Juana es una pastorcilla de Domremy, tranquila, inocente, sensible. La soledad en que vive y la inclinación a fantasear la llevan nece­sariamente a comunicarse con el mundo so­brenatural, y la Virgen confía a Juana la misión de salvar la patria de la opresión inglesa y de libertar al rey, misión que ella llevará a cabo renunciando a todo amor humano y no perdonando a ningún ene­migo. «El amor de un hombre no debe de tocar tu corazón con las pecaminosas llamas del placer terrenal. Con la espada deberás matar a toda criatura viviente que el Dios de las batallas te ponga delante». Juana se considera bastante fuerte para cerrar el co­razón a todo atractivo terrenal y permane­cer fiel a la vocación divina. Así es que después de haber rechazado la mano de Rai­mundo y de haberse separado con dolor del pueblecito natal, desconcierta en un primer encuentro al enemigo y se presenta al rey. Carlos, débil, indeciso, cansado de una larga y desgraciada guerra, dedicado solamente al culto de las «galantes cortes de amor» y totalmente absorbido por su dulce pasión hacia la bellísima Agnès Sorel, sorprendido por la imprevista y milagrosa aparición de Juana, se reanima, decide atacar al enemigo y pone a la jovencita a la cabeza de todo el ejército.

Encerrada en su coraza y guiada por su invencible estandarte, Juana pasa como un terrible ángel exterminador a tra­vés de la batalla, abatiendo todo obstáculo, derrotando al enemigo y libertando Orleáns. Ningún afecto, ninguna piedad conmueven su alma delicada: en la furia salvaje del combate, la suave voz de su corazón de mujer calla. Atraído por su irresistible fuer­za interior, Felipe de Borgoña, que junto con la misma madre de Carlos VII, la reina Isabeau, milita en el campo enemigo, se reconcilia con el rey y le ofrece su ayuda. Sin vacilar, Juana rechaza la mano de sus pretendientes, los valerosos capitanes Dunois y La Hire. En vano Montgomery im­plora piedad pidiendo que le sea perdonada la vida; el propio Talbot, viril, gigantesca figura de caudillo inglés, cae inexorable-mente bajo la espada de la heroína, que no tiembla ni siquiera ante la falaz imagen in­fernal del caballero negro que intenta pa­rarla en el camino de la victoria. Pero he aquí que se le acerca Lionel, el más noble de los caballeros ingleses, y Juana lo vence; pero cuando va a darle el golpe de gracia, emocionada por la expresión de su rostro baja el arma y le perdona la vida. En su corazón ha surgido el amor por el enemigo de la patria y sucumbe en la lucha entre la pasión humana y la misión divina. En Reims, mientras en la fiesta de la corona­ción del rey todos la admiran y halagan, la doncella se siente oprimida por el peso de su culpa. Entonces las fuerzas sobrenatu­rales la abandonan y, acusada por su padre y abandonada por todo el mundo como un espíritu maléfico, es hecha prisionera du­rante la batalla. Pero cuando la batalla está a punto de perderse, Juana rompe milagro­samente sus cadenas, corre al lugar del com­bate y cae heroicamente salvando a su país.
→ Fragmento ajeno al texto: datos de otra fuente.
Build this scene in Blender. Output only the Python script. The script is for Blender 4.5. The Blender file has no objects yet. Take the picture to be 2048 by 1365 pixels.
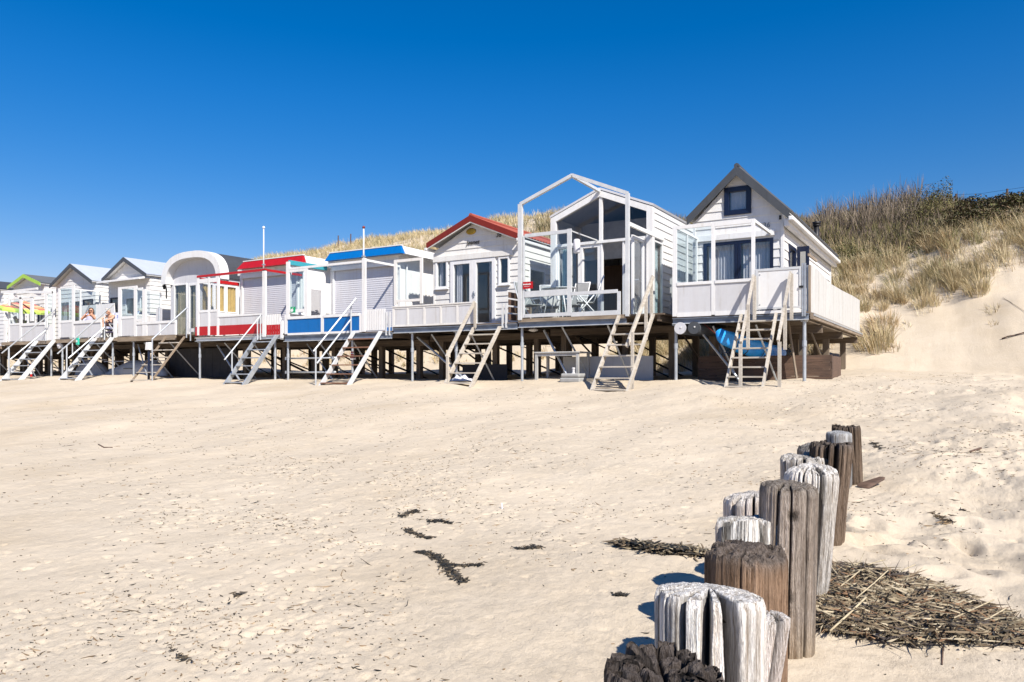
import bpy, bmesh, math, random
import numpy as np
from mathutils import Vector, Matrix
random.seed(7)
SC = bpy.context.scene
COL = SC.collection
# ---- the place: X along the row of cabins, Y inland, camera at the origin, 1.65 m over the sand -----------------
F, CX, HY, EYE = 1481.0, 1024.0, 745.0, 1.65
YAW = math.radians(31.04)
SN, CS = math.sin(YAW), math.cos(YAW)
YF, YW, YB, YL = 18.0, 19.9, 24.9, 28.2    # deck front, cabin front wall, usual back wall, back of the longest cabin

def X(px, Y):
    u = (px - CX) / F
    return Y * (-SN + CS * u) / (CS + SN * u)
def Z(px, py, Y):
    u = (px - CX) / F
    return EYE + (HY - py) / F * Y / (CS + SN * u)
def YX(px, xc):
    u = (px - CX) / F
    return xc * (CS + SN * u) / (-SN + CS * u)
def P(px, py, Y):
    return (X(px, Y), Y, Z(px, py, Y))
def cam_xy(d, l):
    return (-SN * d + CS * l, CS * d + SN * l)

# ---- materials ---------------------------------------------------------------------------------------------------
def new_mat(name):
    m = bpy.data.materials.new(name); m.use_nodes = True
    nt = m.node_tree
    return m, nt, nt.nodes['Principled BSDF']
def nd(nt, t, **kw):
    n = nt.nodes.new(t)
    for k, v in kw.items():
        if k in n.inputs: n.inputs[k].default_value = v
        else: setattr(n, k, v)
    return n
def c4(c): return (c[0], c[1], c[2], 1.0)
def noise(nt, scale, stretch=(1, 1, 1), detail=4, rough=.55, coord='Object'):
    tc = nd(nt, 'ShaderNodeTexCoord'); mp = nd(nt, 'ShaderNodeMapping')
    mp.inputs['Scale'].default_value = stretch
    nt.links.new(tc.outputs[coord], mp.inputs[0])
    n = nd(nt, 'ShaderNodeTexNoise'); n.inputs['Scale'].default_value = scale
    n.inputs['Detail'].default_value = detail; n.inputs['Roughness'].default_value = rough
    nt.links.new(mp.outputs[0], n.inputs['Vector'])
    return n.outputs['Fac']
def ramp(nt, fac, stops):
    r = nd(nt, 'ShaderNodeValToRGB'); e = r.color_ramp.elements
    while len(e) < len(stops): e.new(.5)
    for k, (p, c) in enumerate(stops): e[k].position = p; e[k].color = c4(c)
    nt.links.new(fac, r.inputs[0]); return r.outputs[0]
def mixc(nt, fac, a, b, mode='MIX'):
    m = nd(nt, 'ShaderNodeMix', data_type='RGBA', blend_type=mode)
    for s, v in ((m.inputs[0], fac), (m.inputs[6], a), (m.inputs[7], b)):
        if isinstance(v, (int, float)): s.default_value = v
        elif isinstance(v, tuple): s.default_value = c4(v)
        else: nt.links.new(v, s)
    return m.outputs[2]
def bump(nt, b, h, strength, dist=.01):
    n = nd(nt, 'ShaderNodeBump'); n.inputs['Strength'].default_value = strength; n.inputs['Distance'].default_value = dist
    nt.links.new(h, n.inputs['Height']); nt.links.new(n.outputs[0], b.inputs['Normal'])
def paint(name, col, rough=.45, dirt=.12, streak=True, metal=0.):
    m, nt, b = new_mat(name)
    f = noise(nt, 1.4, (3, 3, .35) if streak else (1, 1, 1), 6, .65)
    g = noise(nt, 9, (1, 1, 1), 4)
    c = ramp(nt, f, [(.35, tuple(x * (1 - dirt * 1.6) * (1 - .03 * k) for k, x in enumerate(col))), (.62, col)])
    c = mixc(nt, .5, c, ramp(nt, g, [(.3, tuple(x * (1 - dirt) for x in col)), (.6, col)]))
    if streak:      # salt and run-off stains
        st = noise(nt, 5, (2.2, 2.2, .16), 5, .75); pa = noise(nt, .9, (1, 1, 1), 4, .7)
        mk = nd(nt, 'ShaderNodeMath', operation='MULTIPLY'); nt.links.new(ramp(nt, st, [(.50, (0, 0, 0)), (.68, (1, 1, 1))]), mk.inputs[0]); nt.links.new(ramp(nt, pa, [(.45, (0, 0, 0)), (.62, (.55, .55, .55))]), mk.inputs[1])
        c = mixc(nt, mk.outputs[0], c, tuple(x * k for x, k in zip(col, (.66, .60, .50))))
    nt.links.new(c, b.inputs['Base Color'])
    b.inputs['Roughness'].default_value = rough; b.inputs['Metallic'].default_value = metal
    bump(nt, b, g, .15, .004)
    return m
def wood(name, c1, c2, axis='X', rough=.8, scale=6):
    m, nt, b = new_mat(name)
    st = {'X': (.25, 4, 4), 'Y': (4, .25, 4), 'Z': (4, 4, .25)}[axis]
    f = noise(nt, scale, st, 6, .7); g = noise(nt, 1.1, (1, 1, 1), 3)
    c = ramp(nt, f, [(.3, c1), (.68, c2)])
    c = mixc(nt, ramp(nt, g, [(.4, (0, 0, 0)), (.7, (.5, .5, .5))]), c, tuple(x * .7 for x in c1))
    nt.links.new(c, b.inputs['Base Color']); b.inputs['Roughness'].default_value = rough
    bump(nt, b, f, .4, .01)
    return m
def glass(name, tint=(.86, .93, .95), refl=1.0, ior=1.5):
    m, nt, b = new_mat(name); nt.nodes.remove(b)
    out = nt.nodes['Material Output']
    tr = nd(nt, 'ShaderNodeBsdfTransparent'); tr.inputs[0].default_value = c4(tint)
    gl = nd(nt, 'ShaderNodeBsdfGlossy'); gl.inputs['Roughness'].default_value = .02
    lw = nd(nt, 'ShaderNodeLayerWeight'); lw.inputs['Blend'].default_value = .5      # symmetric: no total reflection inside the thin pane
    fr = nd(nt, 'ShaderNodeMath', operation='POWER'); fr.inputs[1].default_value = 4.; nt.links.new(lw.outputs['Facing'], fr.inputs[0])
    mu = nd(nt, 'ShaderNodeMath', operation='MULTIPLY_ADD', use_clamp=True); mu.inputs[1].default_value = .9; mu.inputs[2].default_value = .04 * refl
    mx = nd(nt, 'ShaderNodeMixShader')
    nt.links.new(fr.outputs[0], mu.inputs[0]); nt.links.new(mu.outputs[0], mx.inputs[0])
    nt.links.new(tr.outputs[0], mx.inputs[1]); nt.links.new(gl.outputs[0], mx.inputs[2])
    nt.links.new(mx.outputs[0], out.inputs[0])
    return m
def plain(name, col, rough=.6, metal=0., var=.1, spec=.5):
    m, nt, b = new_mat(name)
    f = noise(nt, 6, (1, 1, 1), 4)
    nt.links.new(ramp(nt, f, [(.3, tuple(x * (1 - var) for x in col)), (.7, tuple(min(1, x * (1 + var)) for x in col))]), b.inputs['Base Color'])
    b.inputs['Roughness'].default_value = rough; b.inputs['Metallic'].default_value = metal
    b.inputs['Specular IOR Level'].default_value = spec
    return m
def attr_mat(name, rough=.85, spec=.2, trans=0.):
    m, nt, b = new_mat(name)
    a = nd(nt, 'ShaderNodeAttribute', attribute_name='tint')
    nt.links.new(a.outputs['Color'], b.inputs['Base Color'])
    b.inputs['Roughness'].default_value = rough; b.inputs['Specular IOR Level'].default_value = spec
    return m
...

No obstante la amplitud del drama, Schiller ha sabido dominar la materia y concen­trarla en una serie de cuadros unidos entre sí por un constante soplo dramático que da unidad a toda la tragedia. A ingentes esce­nas de masas (la Corte del rey y su coro­nación) siguen encantadores idilios (el aban­dono del país natal, las voces divinas) y todo el conjunto queda dispuesto espontá­neamente en una única y armónica línea arquitectónica, en una robusta construcción de conjunto. La heroína se separa comple­tamente de las descripciones de Shakespeare y de Voltaire. Realidad y milagro, verdad y fe, se encuentran y armonizan. En Juana, envuelta en esta mística sombra de miste­rio y de fe, que une gracia y suavidad femeninas a una irresistible fuerza guerrera, Schiller ha creado un símbolo de su ardien­te idealismo. Pero el equilibrio entre la ima­gen de Juana santa y la que se presenta humanizada por el amor, no es siempre perfecto y revela los límites de su arte: el idealismo entusiasta y la pura humanidad del autor cristalizan a veces a sus criaturas en rígidos esquemas, y la obra, a pesar de ser tan ardiente y patética, no siempre con­vence por completo.